Do you have any advice for up-and-coming programmers?

Know the foundations of computer science: algorithms, machine architectures, data structures, etc. Don't just blindly copy techniques from application to application. Know what you are doing, that it works, and why it works. Don't think you know what the industry will be in five years time or what you'll be doing then, so gather a portfolio of general and useful skills. Try to write better, more principled code. Work to make "programming" more of a professional activity and less of a low-level "hacking" activity (programming is also a craft, but not just a craft). Learn from the classics in the field and the better advanced textbooks; don't be satisfied with the easily digested "how to" guides and online documentation - it's shallow.

There's a section of your homepage devoted to 'Did you really say that?' Which quote from this has come back to haunt you the most?

I don't feel haunted. I posted those quotes because people keep asking me about them, so I felt I had better state them clearly. "C++ makes it harder to shoot yourself in the foot; but when you do, it takes off the whole leg" is sometimes quoted in a manner hostile to C++. That just shows immaturity. Every powerful tool can cause trouble if you misuse it and you have to be more careful with a powerful tool than with a less powerful one: You can do more harm (to yourself or others) with a car than with a bicycle, with a power saw than with a hand saw, etc. What I said in that quote is also true for other modern languages; for example, it is trivial to cause memory exhaustion in a Java program. Modern languages are power tools. That's a reason to treat them with respect and for programmers to approach their tasks with a professional attitude. It is not a reason to avoid them, because the low-level alternatives are worse still.

Time for an obligatory question about garbage collection, as we're almost at the end, and you seem to get questions about this all the time. Why do you think people are so interested in this aspect of the language?

Because resource management is a most important topic, because some people (wrongly) see GC as a sure sign of sloppy and wasteful programming, and because some people (wrongly) see GC as the one feature that distinguishes good languages from inferior ones.

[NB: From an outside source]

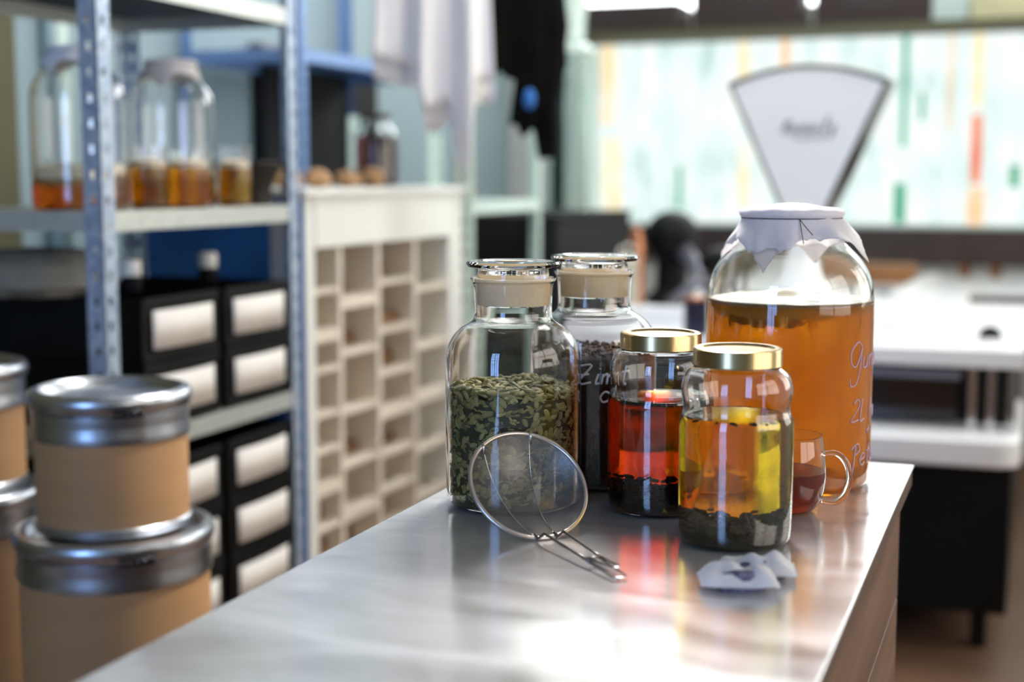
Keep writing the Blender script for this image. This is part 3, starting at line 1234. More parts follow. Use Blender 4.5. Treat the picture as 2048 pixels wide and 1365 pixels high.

My basic view is that GC can be a very useful tool, but that it is neither essential nor appropriate for all programs, so that GC should be something that you can optionally use in C++. C++0x reflects that view.

My view of GC differs from that of many in that I see it as a last resort of resource management, not the first, and that I see it as one tool among many for system design rather than a fundamental tool for simplifying programming.